In a statement accompanying the publication of its letter to Stephen Quest, Director General of DG TAXUD, AmCham EU argued that there is a lack of transparency about member states’ readiness to implement the reforms.

“Throughout its development, AmCham EU members have closely followed and contributed to the discussions on this piece of legislation and now with a deployment window of less than 11 months, it is vital that the business community is provided with a clear communication of the state of implementation,” AmCham EU stated.

The organization added: “AmCham EU regrets that member states are not transparently sharing their readiness to deploy the required comprehensive processes and IT solutions for the upcoming VAT and customs changes, since this prevents businesses and relevant stakeholders from developing properly designed IT and other tools that will ensure a smooth transition of the new rules. A harmonized approach at the EU level would ensure that businesses are not faced with different implementation solutions in different member states.”
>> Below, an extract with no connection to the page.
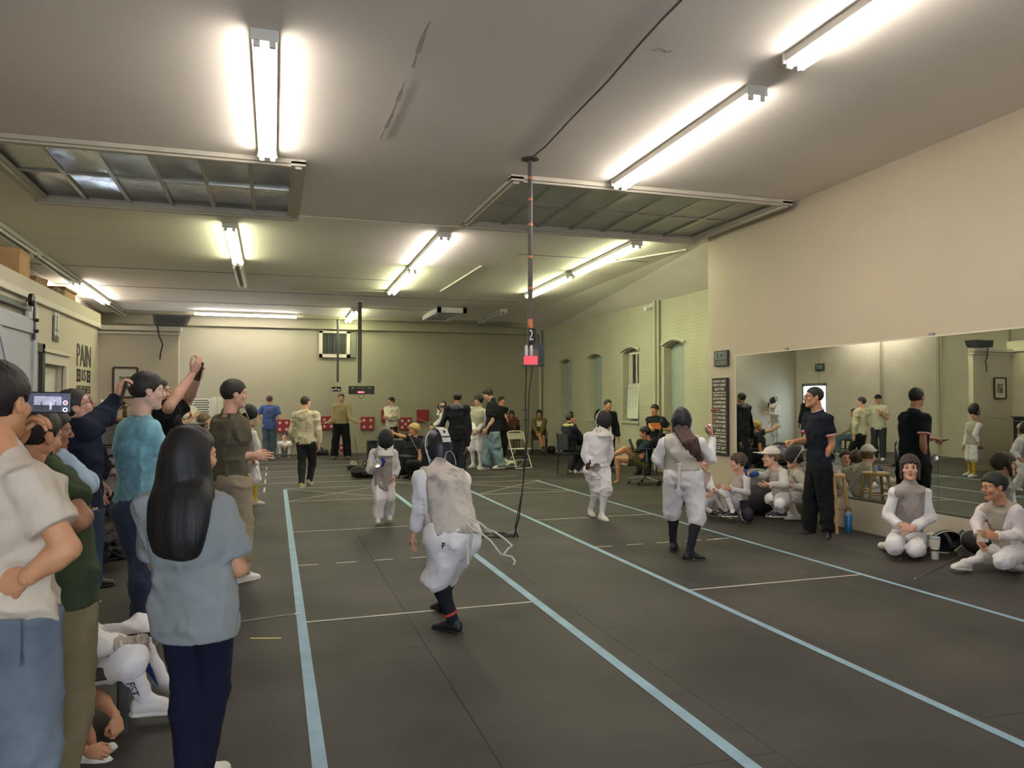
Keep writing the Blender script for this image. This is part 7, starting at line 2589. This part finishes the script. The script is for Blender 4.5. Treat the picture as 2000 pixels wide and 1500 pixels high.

In particular, AmCham EU called for clarity on the following issues:

  • The readiness of EU member states to implement the Super Reduced Data Set (SRDS);
  • The implementation design for IOSS and special arrangement procedures and capacity readiness;
  • The functioning of an interface between Express and Postal Services and customs authorities; and
  • Practical information and options on VAT postponed accounting in the member states.

“The US business community stands ready to discuss these issues in more detail and we look forward to helping to deliver a successful implementation of the new rules and to ensure the best possible outcome for all stakeholders,” AmCham EU’s statement concluded.